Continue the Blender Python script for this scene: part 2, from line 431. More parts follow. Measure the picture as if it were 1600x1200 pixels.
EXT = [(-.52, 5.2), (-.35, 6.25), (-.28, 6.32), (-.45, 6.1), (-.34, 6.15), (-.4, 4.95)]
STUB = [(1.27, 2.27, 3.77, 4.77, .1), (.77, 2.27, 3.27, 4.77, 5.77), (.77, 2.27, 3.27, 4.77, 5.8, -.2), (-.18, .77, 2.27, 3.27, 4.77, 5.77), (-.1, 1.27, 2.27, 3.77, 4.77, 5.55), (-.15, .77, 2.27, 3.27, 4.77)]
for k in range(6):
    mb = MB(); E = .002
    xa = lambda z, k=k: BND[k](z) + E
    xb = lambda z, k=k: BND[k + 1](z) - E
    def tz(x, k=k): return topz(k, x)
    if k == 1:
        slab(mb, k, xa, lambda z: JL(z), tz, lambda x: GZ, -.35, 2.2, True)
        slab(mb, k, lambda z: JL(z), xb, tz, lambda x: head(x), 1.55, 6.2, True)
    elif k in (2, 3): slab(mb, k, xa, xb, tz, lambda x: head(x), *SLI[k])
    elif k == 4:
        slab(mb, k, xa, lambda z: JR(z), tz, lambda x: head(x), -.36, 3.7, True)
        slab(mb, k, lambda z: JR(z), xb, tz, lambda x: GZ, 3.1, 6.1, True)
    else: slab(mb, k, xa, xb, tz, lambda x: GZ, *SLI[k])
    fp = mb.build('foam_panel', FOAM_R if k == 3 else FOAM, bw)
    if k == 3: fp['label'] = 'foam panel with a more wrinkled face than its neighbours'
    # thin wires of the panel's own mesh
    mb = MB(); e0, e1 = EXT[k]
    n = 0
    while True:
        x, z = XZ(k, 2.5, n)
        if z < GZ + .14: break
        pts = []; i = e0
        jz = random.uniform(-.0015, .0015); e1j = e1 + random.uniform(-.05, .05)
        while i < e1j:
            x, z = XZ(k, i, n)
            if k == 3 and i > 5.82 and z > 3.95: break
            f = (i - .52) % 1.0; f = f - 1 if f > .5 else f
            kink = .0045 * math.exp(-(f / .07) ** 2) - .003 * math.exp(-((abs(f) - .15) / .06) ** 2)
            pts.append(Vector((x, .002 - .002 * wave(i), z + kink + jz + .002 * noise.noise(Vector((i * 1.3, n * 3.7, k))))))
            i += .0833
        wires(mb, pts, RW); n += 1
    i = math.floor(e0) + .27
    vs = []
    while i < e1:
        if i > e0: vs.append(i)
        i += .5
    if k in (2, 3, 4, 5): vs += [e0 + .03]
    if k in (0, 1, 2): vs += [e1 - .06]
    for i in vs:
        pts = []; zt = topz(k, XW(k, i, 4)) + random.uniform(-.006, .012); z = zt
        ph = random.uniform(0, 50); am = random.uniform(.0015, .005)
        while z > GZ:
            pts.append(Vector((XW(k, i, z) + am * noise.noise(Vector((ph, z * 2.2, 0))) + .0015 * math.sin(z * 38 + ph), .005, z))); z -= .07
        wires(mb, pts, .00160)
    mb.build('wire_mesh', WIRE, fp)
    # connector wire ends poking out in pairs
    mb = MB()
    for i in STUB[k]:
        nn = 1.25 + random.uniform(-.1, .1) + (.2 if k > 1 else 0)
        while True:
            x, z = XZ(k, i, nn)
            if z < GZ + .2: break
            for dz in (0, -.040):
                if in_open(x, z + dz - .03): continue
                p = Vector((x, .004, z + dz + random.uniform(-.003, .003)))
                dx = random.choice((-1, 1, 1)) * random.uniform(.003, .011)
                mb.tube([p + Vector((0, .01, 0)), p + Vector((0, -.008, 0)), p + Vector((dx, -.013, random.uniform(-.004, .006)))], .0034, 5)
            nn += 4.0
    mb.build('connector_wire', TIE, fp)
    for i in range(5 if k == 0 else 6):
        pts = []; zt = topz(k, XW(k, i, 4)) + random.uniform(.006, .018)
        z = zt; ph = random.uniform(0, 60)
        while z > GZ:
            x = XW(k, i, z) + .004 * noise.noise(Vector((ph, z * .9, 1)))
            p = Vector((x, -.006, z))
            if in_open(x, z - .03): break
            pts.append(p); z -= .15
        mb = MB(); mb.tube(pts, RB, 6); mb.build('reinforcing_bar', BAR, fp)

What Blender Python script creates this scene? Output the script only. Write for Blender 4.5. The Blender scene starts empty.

> _PROBLEM TO SOLVE_: Reproduce all of the material above word for word.

> _FULL OUTPUT_:
Continue the Blender Python script for this scene: part 2, from line 431. More parts follow. Measure the picture as if it were 1600x1200 pixels.
EXT = [(-.52, 5.2), (-.35, 6.25), (-.28, 6.32), (-.45, 6.1), (-.34, 6.15), (-.4, 4.95)]
STUB = [(1.27, 2.27, 3.77, 4.77, .1), (.77, 2.27, 3.27, 4.77, 5.77), (.77, 2.27, 3.27, 4.77, 5.8, -.2), (-.18, .77, 2.27, 3.27, 4.77, 5.77), (-.1, 1.27, 2.27, 3.77, 4.77, 5.55), (-.15, .77, 2.27, 3.27, 4.77)]
for k in range(6):
    mb = MB(); E = .002
    xa = lambda z, k=k: BND[k](z) + E
    xb = lambda z, k=k: BND[k + 1](z) - E
    def tz(x, k=k): return topz(k, x)
    if k == 1:
        slab(mb, k, xa, lambda z: JL(z), tz, lambda x: GZ, -.35, 2.2, True)
        slab(mb, k, lambda z: JL(z), xb, tz, lambda x: head(x), 1.55, 6.2, True)
    elif k in (2, 3): slab(mb, k, xa, xb, tz, lambda x: head(x), *SLI[k])
    elif k == 4:
        slab(mb, k, xa, lambda z: JR(z), tz, lambda x: head(x), -.36, 3.7, True)
        slab(mb, k, lambda z: JR(z), xb, tz, lambda x: GZ, 3.1, 6.1, True)
    else: slab(mb, k, xa, xb, tz, lambda x: GZ, *SLI[k])
    fp = mb.build('foam_panel', FOAM_R if k == 3 else FOAM, bw)
    if k == 3: fp['label'] = 'foam panel with a more wrinkled face than its neighbours'
    # thin wires of the panel's own mesh
    mb = MB(); e0, e1 = EXT[k]
    n = 0
    while True:
        x, z = XZ(k, 2.5, n)
        if z < GZ + .14: break
        pts = []; i = e0
        jz = random.uniform(-.0015, .0015); e1j = e1 + random.uniform(-.05, .05)
        while i < e1j:
            x, z = XZ(k, i, n)
            if k == 3 and i > 5.82 and z > 3.95: break
            f = (i - .52) % 1.0; f = f - 1 if f > .5 else f
            kink = .0045 * math.exp(-(f / .07) ** 2) - .003 * math.exp(-((abs(f) - .15) / .06) ** 2)
            pts.append(Vector((x, .002 - .002 * wave(i), z + kink + jz + .002 * noise.noise(Vector((i * 1.3, n * 3.7, k))))))
            i += .0833
        wires(mb, pts, RW); n += 1
    i = math.floor(e0) + .27
    vs = []
    while i < e1:
        if i > e0: vs.append(i)
        i += .5
    if k in (2, 3, 4, 5): vs += [e0 + .03]
    if k in (0, 1, 2): vs += [e1 - .06]
    for i in vs:
        pts = []; zt = topz(k, XW(k, i, 4)) + random.uniform(-.006, .012); z = zt
        ph = random.uniform(0, 50); am = random.uniform(.0015, .005)
        while z > GZ:
            pts.append(Vector((XW(k, i, z) + am * noise.noise(Vector((ph, z * 2.2, 0))) + .0015 * math.sin(z * 38 + ph), .005, z))); z -= .07
        wires(mb, pts, .00160)
    mb.build('wire_mesh', WIRE, fp)
    # connector wire ends poking out in pairs
    mb = MB()
    for i in STUB[k]:
        nn = 1.25 + random.uniform(-.1, .1) + (.2 if k > 1 else 0)
        while True:
            x, z = XZ(k, i, nn)
            if z < GZ + .2: break
            for dz in (0, -.040):
                if in_open(x, z + dz - .03): continue
                p = Vector((x, .004, z + dz + random.uniform(-.003, .003)))
                dx = random.choice((-1, 1, 1)) * random.uniform(.003, .011)
                mb.tube([p + Vector((0, .01, 0)), p + Vector((0, -.008, 0)), p + Vector((dx, -.013, random.uniform(-.004, .006)))], .0034, 5)
            nn += 4.0
    mb.build('connector_wire', TIE, fp)
    for i in range(5 if k == 0 else 6):
        pts = []; zt = topz(k, XW(k, i, 4)) + random.uniform(.006, .018)
        z = zt; ph = random.uniform(0, 60)
        while z > GZ:
            x = XW(k, i, z) + .004 * noise.noise(Vector((ph, z * .9, 1)))
            p = Vector((x, -.006, z))
            if in_open(x, z - .03): break
            pts.append(p); z -= .15
        mb = MB(); mb.tube(pts, RB, 6); mb.build('reinforcing_bar', BAR, fp)

What Blender Python script creates this scene? Output the script only. Write for Blender 4.5. The Blender scene starts empty.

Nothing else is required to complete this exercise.